What a fantastic, mysterious, physically disturbing, hallucinatory, intense motion picture this was. Basically, a story of Nina, played beyond perfection by Natalie Portman, a ballerina who is so tightly controlled and restrained and restricted and self-regimented (also helped by her bizarre 'stage mother' acted brilliantly by Barbara Hershey) that every scene reverberates with tension and the palpable sense of explosions waiting to happen.
Nina strives to be perfect and is picked to dance the part of the Black and White Swan in the ballet season's opening show. The movie follows her attempt to "let herself go" into the roles instead of trying to do every position technically perfect. This buildup to the final show is marked by paranoid feelings that her alternate is plotting against her and violent outbursts towards herself and others (or is this really happening?)
The ending is absolutely how all endings of movies should be. everything that happened before is explained by a single movement and all previous scenes came together in one big pas de deux and jete.
There are a lot of scenes showing the rigor of ballet dancing and the preparation for warm-ups and the practices and of course, great dancing.

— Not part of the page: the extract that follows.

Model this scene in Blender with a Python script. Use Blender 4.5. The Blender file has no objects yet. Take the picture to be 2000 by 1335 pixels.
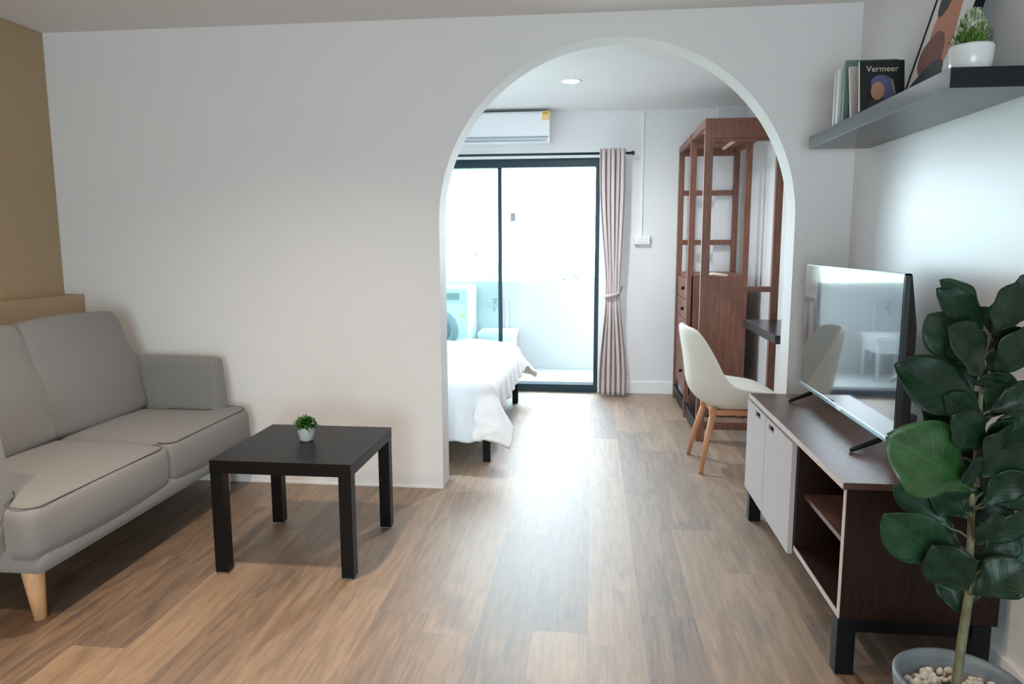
import bpy, bmesh, math, random
from mathutils import Vector, Matrix, Euler
random.seed(7)
SC = bpy.context.scene
COL = SC.collection
PI = math.pi
R = math.radians

# ---------------------------------------------------------------- camera
H = 2.314; D = 3.527; B = 6.04; XL = -2.778; XR = 1.188
AL = -0.752; AR = 0.938; SPR = 1.359; TH = 0.154
cam = bpy.data.cameras.new('camera'); cam.sensor_width = 36; cam.lens = 36*1404.35/2000
cam.clip_start = 0.05; cam.clip_end = 300
co = bpy.data.objects.new('camera', cam); COL.objects.link(co)
_yaw, _pit, _roll = 0.1108, 0.1360, -0.0025
fw = Vector((-math.sin(_yaw)*math.cos(_pit), math.cos(_yaw)*math.cos(_pit), -math.sin(_pit)))
rt = Vector((math.cos(_yaw), math.sin(_yaw), 0)); up = rt.cross(fw)
r2 = math.cos(_roll)*rt + math.sin(_roll)*up; u2 = -math.sin(_roll)*rt + math.cos(_roll)*up
m = Matrix((r2, u2, -fw)).transposed().to_4x4(); m.translation = Vector((0, 0, 1.2552))
co.matrix_world = m
SC.camera = co
# ---------------------------------------------------------------- world, exposure
W = bpy.data.worlds.new('world'); SC.world = W; W.use_nodes = True
bg = W.node_tree.nodes['Background']
bg.inputs['Color'].default_value = (0.75, 0.90, 1.0, 1); bg.inputs['Strength'].default_value = 4.8
SC.view_settings.view_transform = 'Standard'; SC.view_settings.look = 'None'
SC.view_settings.exposure = 1.77; SC.view_settings.gamma = 1.0
SC.view_settings.use_curve_mapping = False
cy = SC.cycles
cy.use_denoising = True; cy.max_bounces = 12; cy.diffuse_bounces = 8; cy.glossy_bounces = 5
cy.transparent_max_bounces = 16; cy.sample_clamp_indirect = 12
def area(name, loc, rot, sx, sy, power, color=(1, 1, 1), portal=False):
    l = bpy.data.lights.new(name, 'AREA'); l.shape = 'RECTANGLE'; l.size = sx; l.size_y = sy
    l.energy = power; l.color = color
    o = bpy.data.objects.new(name, l); COL.objects.link(o); o.location = loc; o.rotation_euler = rot
    if portal: l.cycles.is_portal = True
    return o
# sampling guide for the daylight that enters by the sliding door (a portal gives no light itself)
area('door_daylight_portal', (-0.93, 6.2, 0.99), (R(90), 0, R(180)), 1.95, 1.95, 1, portal=True)

area('added_window_portal', (.0, -2.82, .95), (R(90), 0, 0), 1.9, 1.7, 1, portal=True)  # sampling guide for the added window behind the camera
# ---------------------------------------------------------------- materials
MATS = {}
def mat(name, col, rough=0.5, spec=0.5, metal=0.0, noise=0.0, nscale=20, bump=0.0, bscale=80, stretch=None, col2=None, sheen=0, coat=0):
    if name in MATS: return MATS[name]
    M = bpy.data.materials.new(name); M.use_nodes = True; nt = M.node_tree; N = nt.nodes; Lk = nt.links
    b = N['Principled BSDF']
    b.inputs['Base Color'].default_value = (*col, 1); b.inputs['Roughness'].default_value = rough
    b.inputs['Metallic'].default_value = metal; b.inputs['Specular IOR Level'].default_value = spec
    if sheen: b.inputs['Sheen Weight'].default_value = sheen
    if coat: b.inputs['Coat Weight'].default_value = coat; b.inputs['Coat Roughness'].default_value = .1
    tc = N.new('ShaderNodeTexCoord'); mp = N.new('ShaderNodeMapping'); Lk.new(tc.outputs['Object'], mp.inputs[0])
    if stretch: mp.inputs['Scale'].default_value = stretch
    if noise or col2:
        nz = N.new('ShaderNodeTexNoise'); nz.inputs['Scale'].default_value = nscale; nz.inputs['Detail'].default_value = 5
        nz.inputs['Roughness'].default_value = .6
        Lk.new(mp.outputs[0], nz.inputs['Vector'])
        rp = N.new('ShaderNodeValToRGB'); rp.color_ramp.elements[0].position = .35; rp.color_ramp.elements[1].position = .65
        c2 = col2 or tuple(min(1, c*(1+noise)) for c in col)
        c1 = col if col2 else tuple(c*(1-noise) for c in col)
        rp.color_ramp.elements[0].color = (*c1, 1); rp.color_ramp.elements[1].color = (*c2, 1)
        Lk.new(nz.outputs['Fac'], rp.inputs[0]); Lk.new(rp.outputs[0], b.inputs['Base Color'])
    if bump:
        n2 = N.new('ShaderNodeTexNoise'); n2.inputs['Scale'].default_value = bscale; n2.inputs['Detail'].default_value = 3
        Lk.new(mp.outputs[0], n2.inputs['Vector'])
        bp = N.new('ShaderNodeBump'); bp.inputs['Strength'].default_value = bump; bp.inputs['Distance'].default_value = .002
        Lk.new(n2.outputs['Fac'], bp.inputs['Height']); Lk.new(bp.outputs[0], b.inputs['Normal'])
    MATS[name] = M; return M

def glass_mat(name, tint, refl=1.0):
    M = bpy.data.materials.new(name); M.use_nodes = True; nt = M.node_tree; N = nt.nodes; Lk = nt.links
    N.remove(N['Principled BSDF'])
    tr = N.new('ShaderNodeBsdfTransparent'); tr.inputs[0].default_value = (*tint, 1)
    gl = N.new('ShaderNodeBsdfGlossy'); gl.inputs['Roughness'].default_value = .02
    fr = N.new('ShaderNodeFresnel'); fr.inputs[0].default_value = 1.45
    mx = N.new('ShaderNodeMixShader'); Lk.new(fr.outputs[0], mx.inputs[0]); Lk.new(tr.outputs[0], mx.inputs[1]); Lk.new(gl.outputs[0], mx.inputs[2])
    Lk.new(mx.outputs[0], N['Material Output'].inputs[0]); MATS[name] = M; return M

def emit_mat(name, col, s):
    M = bpy.data.materials.new(name); M.use_nodes = True; b = M.node_tree.nodes['Principled BSDF']
    b.inputs['Base Color'].default_value = (.9, .9, .9, 1)
    b.inputs['Emission Color'].default_value = (*col, 1); b.inputs['Emission Strength'].default_value = s
    MATS[name] = M; return M

def floor_mat():
    M = bpy.data.materials.new('oak plank floor'); M.use_nodes = True; nt = M.node_tree; N = nt.nodes; Lk = nt.links
    b = N['Principled BSDF']
    def mth(op, a, c=None, d=None):
        n = N.new('ShaderNodeMath'); n.operation = op
        for i, q in enumerate((a, c, d)):
            if q is None: continue
            if isinstance(q, (int, float)): n.inputs[i].default_value = q
            else: Lk.new(q, n.inputs[i])
        return n.outputs[0]
    tc = N.new('ShaderNodeTexCoord'); sp = N.new('ShaderNodeSeparateXYZ'); Lk.new(tc.outputs['Object'], sp.inputs[0])
    PW, PL = 0.18, 1.22
    u = mth('DIVIDE', sp.outputs[0], PW); row = mth('FLOOR', u); fu = mth('FRACT', u)
    wn = N.new('ShaderNodeTexWhiteNoise'); wn.noise_dimensions = '1D'; Lk.new(row, wn.inputs['W'])
    v = mth('ADD', mth('DIVIDE', sp.outputs[1], PL), mth('MULTIPLY', wn.outputs['Value'], 7.3))
    seg = mth('FLOOR', v); fv = mth('FRACT', v)
    cb = N.new('ShaderNodeCombineXYZ'); Lk.new(row, cb.inputs[0]); Lk.new(seg, cb.inputs[1])
    w2 = N.new('ShaderNodeTexWhiteNoise'); w2.noise_dimensions = '3D'; Lk.new(cb.outputs[0], w2.inputs['Vector'])
    pid = w2.outputs['Value']
    # grain coordinates, shifted plank by plank
    gx = mth('ADD', mth('MULTIPLY', sp.outputs[0], 1.0), mth('MULTIPLY', pid, 37.0))
    cg = N.new('ShaderNodeCombineXYZ'); Lk.new(gx, cg.inputs[0]); Lk.new(mth('MULTIPLY', sp.outputs[1], 0.09), cg.inputs[1]); Lk.new(mth('MULTIPLY', pid, 11.0), cg.inputs[2])
    g1 = N.new('ShaderNodeTexNoise'); g1.inputs['Scale'].default_value = 24; g1.inputs['Detail'].default_value = 8; g1.inputs['Roughness'].default_value = .62; g1.inputs['Distortion'].default_value = 1.4
    Lk.new(cg.outputs[0], g1.inputs['Vector'])
    g2 = N.new('ShaderNodeTexNoise'); g2.inputs['Scale'].default_value = 120; g2.inputs['Detail'].default_value = 4
    Lk.new(cg.outputs[0], g2.inputs['Vector'])
    # soft knots / cloudiness
    ck = N.new('ShaderNodeCombineXYZ'); Lk.new(gx, ck.inputs[0]); Lk.new(mth('MULTIPLY', sp.outputs[1], 0.35), ck.inputs[1]); Lk.new(mth('MULTIPLY', pid, 5.0), ck.inputs[2])
    g3 = N.new('ShaderNodeTexNoise'); g3.inputs['Scale'].default_value = 7; g3.inputs['Detail'].default_value = 3
    Lk.new(ck.outputs[0], g3.inputs['Vector'])
    kn = mth('MULTIPLY', mth('SUBTRACT', g3.outputs['Fac'], .62), 4.0); kn.node.use_clamp = True
    t = mth('ADD', mth('MULTIPLY', g1.outputs['Fac'], 0.9), mth('MULTIPLY', g2.outputs['Fac'], 0.30))
    t = mth('ADD', t, mth('MULTIPLY', mth('SUBTRACT', pid, .5), 0.34))
    t = mth('SUBTRACT', t, mth('MULTIPLY', kn, 0.35))
    rp = N.new('ShaderNodeValToRGB'); e = rp.color_ramp.elements
    e[0].position = .34; e[0].color = FLOOR_D; e[1].position = .92; e[1].color = FLOOR_L
    mm = e.new(.55); mm.color = FLOOR_M
    Lk.new(t, rp.inputs[0])
    # joints
    du = mth('MINIMUM', fu, mth('SUBTRACT', 1.0, fu)); dv = mth('MINIMUM', fv, mth('SUBTRACT', 1.0, fv))
    ju = mth('LESS_THAN', du, 0.006); jv = mth('LESS_THAN', dv, 0.0011)
    j = mth('MAXIMUM', ju, jv)
    mx = N.new('ShaderNodeMixRGB'); mx.blend_type = 'MULTIPLY'; Lk.new(mth('MULTIPLY', j, .45), mx.inputs[0]); Lk.new(rp.outputs[0], mx.inputs[1]); mx.inputs[2].default_value = (.35, .28, .22, 1)
    Lk.new(mx.outputs[0], b.inputs['Base Color'])
    rr = mth('ADD', mth('MULTIPLY', g1.outputs['Fac'], .10), FLOOR_R)
    Lk.new(rr, b.inputs['Roughness']); b.inputs['Specular IOR Level'].default_value = FLOOR_S; b.inputs['Coat Weight'].default_value = 1.0; b.inputs['Coat IOR'].default_value = 1.75; b.inputs['Coat Roughness'].default_value = .58
    bp = N.new('ShaderNodeBump'); bp.inputs['Strength'].default_value = .12; bp.inputs['Distance'].default_value = .001
    Lk.new(mth('SUBTRACT', g2.outputs['Fac'], j), bp.inputs['Height']); Lk.new(bp.outputs[0], b.inputs['Normal'])
    return M
FLOOR_D = (.080, .047, .026, 1); FLOOR_M = (.190, .112, .058, 1); FLOOR_L = (.37, .245, .142, 1); FLOOR_R = .50; FLOOR_S = 1.0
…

Bill initially had great reservations about this film because it was not a pleasant experience for him; he just cringed, for instance, at the pictures of the dancers' feet and the contortions the ballerinas put their bodies through and the injuries and torn bleeding blisters and cut fingers. but after an hour or so he started really appreciating the entire movie and it rose up in his ratings to an 8. i give it a 10.
and once again, i've got to say that Natalie Portman was illuminously painful to watch.